Available records =
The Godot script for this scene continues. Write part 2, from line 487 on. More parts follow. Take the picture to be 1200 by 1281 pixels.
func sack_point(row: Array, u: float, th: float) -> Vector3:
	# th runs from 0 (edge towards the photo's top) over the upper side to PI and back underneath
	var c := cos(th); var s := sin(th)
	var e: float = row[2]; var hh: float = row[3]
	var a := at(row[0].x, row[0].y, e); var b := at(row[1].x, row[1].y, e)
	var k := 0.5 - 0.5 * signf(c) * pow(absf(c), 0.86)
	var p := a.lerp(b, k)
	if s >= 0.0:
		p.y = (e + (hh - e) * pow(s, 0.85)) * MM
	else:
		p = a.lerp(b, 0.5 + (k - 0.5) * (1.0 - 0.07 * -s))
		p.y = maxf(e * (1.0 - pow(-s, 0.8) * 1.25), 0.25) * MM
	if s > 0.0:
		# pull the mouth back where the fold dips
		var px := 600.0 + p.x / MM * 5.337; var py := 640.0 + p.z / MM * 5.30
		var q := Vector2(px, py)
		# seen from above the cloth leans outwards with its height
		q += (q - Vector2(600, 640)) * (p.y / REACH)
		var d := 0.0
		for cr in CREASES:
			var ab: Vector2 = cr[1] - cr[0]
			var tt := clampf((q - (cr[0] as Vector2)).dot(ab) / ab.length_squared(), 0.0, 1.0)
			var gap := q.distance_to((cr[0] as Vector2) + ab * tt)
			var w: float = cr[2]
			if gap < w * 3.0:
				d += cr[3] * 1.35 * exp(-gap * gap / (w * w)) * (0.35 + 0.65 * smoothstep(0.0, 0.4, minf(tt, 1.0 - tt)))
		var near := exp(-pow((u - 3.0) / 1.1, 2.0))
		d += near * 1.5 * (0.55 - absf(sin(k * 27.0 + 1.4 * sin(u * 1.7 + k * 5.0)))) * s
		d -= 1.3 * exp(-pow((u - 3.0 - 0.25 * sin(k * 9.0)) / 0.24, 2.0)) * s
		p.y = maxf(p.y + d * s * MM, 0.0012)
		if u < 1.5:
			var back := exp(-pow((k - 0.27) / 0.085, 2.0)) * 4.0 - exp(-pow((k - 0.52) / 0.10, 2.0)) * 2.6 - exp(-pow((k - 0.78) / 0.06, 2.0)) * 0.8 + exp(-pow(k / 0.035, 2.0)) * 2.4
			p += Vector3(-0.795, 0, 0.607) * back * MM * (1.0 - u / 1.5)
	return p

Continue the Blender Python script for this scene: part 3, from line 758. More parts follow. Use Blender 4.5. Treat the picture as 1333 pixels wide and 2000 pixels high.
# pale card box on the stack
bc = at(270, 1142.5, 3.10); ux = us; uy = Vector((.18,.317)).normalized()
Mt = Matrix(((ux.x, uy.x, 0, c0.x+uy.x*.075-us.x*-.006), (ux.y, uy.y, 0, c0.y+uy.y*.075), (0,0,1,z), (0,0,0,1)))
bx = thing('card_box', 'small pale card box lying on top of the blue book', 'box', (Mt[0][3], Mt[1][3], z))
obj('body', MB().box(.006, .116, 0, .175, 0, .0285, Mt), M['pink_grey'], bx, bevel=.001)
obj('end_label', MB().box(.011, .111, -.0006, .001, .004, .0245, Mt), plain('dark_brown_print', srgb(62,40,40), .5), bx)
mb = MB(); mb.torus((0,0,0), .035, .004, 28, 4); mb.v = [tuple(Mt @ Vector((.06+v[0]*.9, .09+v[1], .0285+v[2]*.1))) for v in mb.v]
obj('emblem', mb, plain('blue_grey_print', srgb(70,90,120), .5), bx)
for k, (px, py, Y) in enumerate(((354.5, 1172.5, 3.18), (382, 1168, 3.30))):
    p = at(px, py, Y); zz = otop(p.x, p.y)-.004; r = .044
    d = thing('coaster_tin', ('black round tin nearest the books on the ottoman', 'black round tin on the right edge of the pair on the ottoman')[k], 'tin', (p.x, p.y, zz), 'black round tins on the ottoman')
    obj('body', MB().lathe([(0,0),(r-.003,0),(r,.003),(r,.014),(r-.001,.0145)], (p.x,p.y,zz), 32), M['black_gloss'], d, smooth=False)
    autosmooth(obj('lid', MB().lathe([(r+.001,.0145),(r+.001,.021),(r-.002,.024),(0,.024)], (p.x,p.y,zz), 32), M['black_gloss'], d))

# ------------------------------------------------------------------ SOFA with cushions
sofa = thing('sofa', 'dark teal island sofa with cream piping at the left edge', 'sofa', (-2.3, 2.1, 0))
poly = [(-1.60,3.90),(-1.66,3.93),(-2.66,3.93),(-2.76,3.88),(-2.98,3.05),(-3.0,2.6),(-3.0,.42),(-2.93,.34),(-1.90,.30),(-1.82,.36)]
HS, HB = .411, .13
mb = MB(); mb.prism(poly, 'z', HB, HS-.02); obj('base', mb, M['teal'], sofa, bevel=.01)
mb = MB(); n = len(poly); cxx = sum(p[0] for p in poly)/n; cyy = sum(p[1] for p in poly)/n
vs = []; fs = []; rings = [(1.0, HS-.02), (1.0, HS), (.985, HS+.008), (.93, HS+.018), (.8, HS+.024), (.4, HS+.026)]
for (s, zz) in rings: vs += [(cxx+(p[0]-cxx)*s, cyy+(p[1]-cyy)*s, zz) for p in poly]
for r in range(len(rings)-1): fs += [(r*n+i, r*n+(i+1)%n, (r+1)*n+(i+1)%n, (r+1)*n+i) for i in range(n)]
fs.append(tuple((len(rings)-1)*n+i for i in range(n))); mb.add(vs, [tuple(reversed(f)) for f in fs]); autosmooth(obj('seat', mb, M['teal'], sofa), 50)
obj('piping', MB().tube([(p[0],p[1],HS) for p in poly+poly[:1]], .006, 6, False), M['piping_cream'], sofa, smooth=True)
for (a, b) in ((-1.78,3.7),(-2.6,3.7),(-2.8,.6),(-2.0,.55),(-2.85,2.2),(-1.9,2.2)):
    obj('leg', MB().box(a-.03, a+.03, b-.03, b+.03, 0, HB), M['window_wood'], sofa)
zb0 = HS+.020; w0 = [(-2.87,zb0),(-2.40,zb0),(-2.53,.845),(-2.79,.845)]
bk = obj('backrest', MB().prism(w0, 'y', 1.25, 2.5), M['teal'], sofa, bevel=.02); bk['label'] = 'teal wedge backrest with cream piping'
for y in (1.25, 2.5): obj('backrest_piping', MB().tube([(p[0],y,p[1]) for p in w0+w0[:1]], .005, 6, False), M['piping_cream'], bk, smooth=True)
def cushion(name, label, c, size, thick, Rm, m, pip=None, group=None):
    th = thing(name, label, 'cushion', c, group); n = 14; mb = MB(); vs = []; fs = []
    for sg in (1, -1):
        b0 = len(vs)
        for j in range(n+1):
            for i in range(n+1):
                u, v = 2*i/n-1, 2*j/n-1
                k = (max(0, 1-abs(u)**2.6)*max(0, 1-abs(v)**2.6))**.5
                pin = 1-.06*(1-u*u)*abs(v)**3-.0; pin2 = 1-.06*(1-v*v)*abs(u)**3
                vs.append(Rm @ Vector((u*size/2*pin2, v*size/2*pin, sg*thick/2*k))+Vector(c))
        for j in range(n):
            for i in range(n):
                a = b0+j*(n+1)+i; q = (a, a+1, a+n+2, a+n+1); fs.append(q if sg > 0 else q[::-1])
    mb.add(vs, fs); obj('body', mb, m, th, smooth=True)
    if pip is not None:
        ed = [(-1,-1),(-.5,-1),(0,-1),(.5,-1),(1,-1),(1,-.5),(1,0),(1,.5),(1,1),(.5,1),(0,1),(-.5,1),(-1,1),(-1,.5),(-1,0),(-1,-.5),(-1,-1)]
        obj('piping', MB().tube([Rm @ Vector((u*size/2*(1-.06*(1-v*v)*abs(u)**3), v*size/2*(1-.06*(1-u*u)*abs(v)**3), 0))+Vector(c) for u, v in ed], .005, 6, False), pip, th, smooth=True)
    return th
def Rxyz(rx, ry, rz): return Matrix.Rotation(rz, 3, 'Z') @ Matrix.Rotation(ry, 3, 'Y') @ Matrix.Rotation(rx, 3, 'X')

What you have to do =
Nothing but the lines from the one with "Continue the Blender" through the one with "32), M['black_gloss'], d))" should be retyped; include both and keep them exact.

Reply =
Continue the Blender Python script for this scene: part 3, from line 758. More parts follow. Use Blender 4.5. Treat the picture as 1333 pixels wide and 2000 pixels high.
# pale card box on the stack
bc = at(270, 1142.5, 3.10); ux = us; uy = Vector((.18,.317)).normalized()
Mt = Matrix(((ux.x, uy.x, 0, c0.x+uy.x*.075-us.x*-.006), (ux.y, uy.y, 0, c0.y+uy.y*.075), (0,0,1,z), (0,0,0,1)))
bx = thing('card_box', 'small pale card box lying on top of the blue book', 'box', (Mt[0][3], Mt[1][3], z))
obj('body', MB().box(.006, .116, 0, .175, 0, .0285, Mt), M['pink_grey'], bx, bevel=.001)
obj('end_label', MB().box(.011, .111, -.0006, .001, .004, .0245, Mt), plain('dark_brown_print', srgb(62,40,40), .5), bx)
mb = MB(); mb.torus((0,0,0), .035, .004, 28, 4); mb.v = [tuple(Mt @ Vector((.06+v[0]*.9, .09+v[1], .0285+v[2]*.1))) for v in mb.v]
obj('emblem', mb, plain('blue_grey_print', srgb(70,90,120), .5), bx)
for k, (px, py, Y) in enumerate(((354.5, 1172.5, 3.18), (382, 1168, 3.30))):
    p = at(px, py, Y); zz = otop(p.x, p.y)-.004; r = .044
    d = thing('coaster_tin', ('black round tin nearest the books on the ottoman', 'black round tin on the right edge of the pair on the ottoman')[k], 'tin', (p.x, p.y, zz), 'black round tins on the ottoman')
    obj('body', MB().lathe([(0,0),(r-.003,0),(r,.003),(r,.014),(r-.001,.0145)], (p.x,p.y,zz), 32), M['black_gloss'], d, smooth=False)
    autosmooth(obj('lid', MB().lathe([(r+.001,.0145),(r+.001,.021),(r-.002,.024),(0,.024)], (p.x,p.y,zz), 32), M['black_gloss'], d))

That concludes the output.